Zhao, MZ; Zhang, H; Chen, CC; Wang, CX; Liu, Y; Li, J; Cui, TJ (2022). The Classification of Reflectance Anisotropy and Its Application in Albedo Retrieval. ATMOSPHERE, 13(8), 1182.

Abstract
The land surface albedo reflects the ability of the surface to reflect solar radiation and is a critical physical variable in the study of the Earth's energy budget and global climate change. Algorithms for the retrieval of albedo usually require multi-angle measurements due to surface anisotropy. However, most of the satellites cannot currently provide sufficient and well-distributed observations; therefore, the accuracy of remotely sensed albedo is constrained. Based on the Moderate-Resolution Imaging Spectroradiometer (MODIS) Bidirectional Reflectance Distribution Function (BRDF) and albedo product (MCD43A1), this study proposed a method to further subdivide reflectance anisotropy and build an updated database of BRDF archetype, using both the Anisotropic Flat Index (AFX) and Perpendicular Anisotropic Flat Index (PAFX).
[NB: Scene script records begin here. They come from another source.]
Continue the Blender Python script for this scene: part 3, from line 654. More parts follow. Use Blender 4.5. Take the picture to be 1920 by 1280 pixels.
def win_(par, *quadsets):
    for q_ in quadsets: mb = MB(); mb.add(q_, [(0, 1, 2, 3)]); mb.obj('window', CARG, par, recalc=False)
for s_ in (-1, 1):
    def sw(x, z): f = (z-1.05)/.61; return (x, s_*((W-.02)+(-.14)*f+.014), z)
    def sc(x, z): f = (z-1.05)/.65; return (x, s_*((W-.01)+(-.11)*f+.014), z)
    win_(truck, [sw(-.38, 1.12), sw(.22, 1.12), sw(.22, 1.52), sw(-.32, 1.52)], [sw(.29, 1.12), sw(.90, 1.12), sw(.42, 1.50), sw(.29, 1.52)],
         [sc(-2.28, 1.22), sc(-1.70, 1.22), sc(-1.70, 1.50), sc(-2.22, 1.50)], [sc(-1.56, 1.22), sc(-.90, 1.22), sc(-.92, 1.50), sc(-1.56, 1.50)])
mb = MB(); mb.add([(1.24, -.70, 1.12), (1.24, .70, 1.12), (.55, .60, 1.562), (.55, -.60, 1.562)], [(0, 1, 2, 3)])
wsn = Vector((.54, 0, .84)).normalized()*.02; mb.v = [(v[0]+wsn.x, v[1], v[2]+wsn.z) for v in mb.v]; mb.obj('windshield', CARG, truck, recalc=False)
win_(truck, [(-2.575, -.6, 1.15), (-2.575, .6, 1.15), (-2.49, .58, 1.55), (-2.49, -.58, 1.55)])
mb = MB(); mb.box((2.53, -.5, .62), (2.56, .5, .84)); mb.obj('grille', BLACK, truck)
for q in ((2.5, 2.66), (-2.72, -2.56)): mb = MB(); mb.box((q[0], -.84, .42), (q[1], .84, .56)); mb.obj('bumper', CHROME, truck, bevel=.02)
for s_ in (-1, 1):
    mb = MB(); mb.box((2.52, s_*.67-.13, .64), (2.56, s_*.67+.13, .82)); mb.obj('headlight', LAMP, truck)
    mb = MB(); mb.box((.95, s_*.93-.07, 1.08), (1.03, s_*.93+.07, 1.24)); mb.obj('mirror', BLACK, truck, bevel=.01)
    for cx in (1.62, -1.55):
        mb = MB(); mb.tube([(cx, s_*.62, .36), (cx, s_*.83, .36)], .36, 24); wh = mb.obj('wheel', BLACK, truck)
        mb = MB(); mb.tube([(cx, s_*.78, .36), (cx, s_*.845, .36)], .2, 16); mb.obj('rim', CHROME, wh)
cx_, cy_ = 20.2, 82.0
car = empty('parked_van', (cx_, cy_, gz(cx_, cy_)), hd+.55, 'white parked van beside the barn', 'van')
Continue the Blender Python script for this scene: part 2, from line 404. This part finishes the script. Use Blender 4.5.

The BRDF archetypes were used to fit the corresponding MODIS BRDF, and the optimal number of BRDF archetype categories was determined according to the tendency of fitting error. The effect of surface anisotropy and observation noise on albedo retrieval were explored based on simulated MODIS reflectance. Finally, the BRDF archetype A2P2 was taken as prior knowledge to retrieve albedo from a different number of MODIS observations, and the result was validated by the high-quality MODIS albedo product. The results show that the fitting error between BRDF archetypes and MODIS BRDF shows a rapid decline when introducing the PAFX in the classification process. A 3-by-3 matrix of BRDF archetypes, which occupy 73.44% and 70.13% of the total decline in the red and NIR band, can be used to represent the characteristics of reflectance anisotropy. The archetype A2P2 may be used as prior knowledge to improve the albedo retrieval from insufficient observations. The validation results based on MODIS observations show that the archetype A2P2-based albedo can reach root-mean-square errors (RMSEs) of no more than 0.03.

DOI:
10.3390/atmos13081182

ISSN:
2073-4433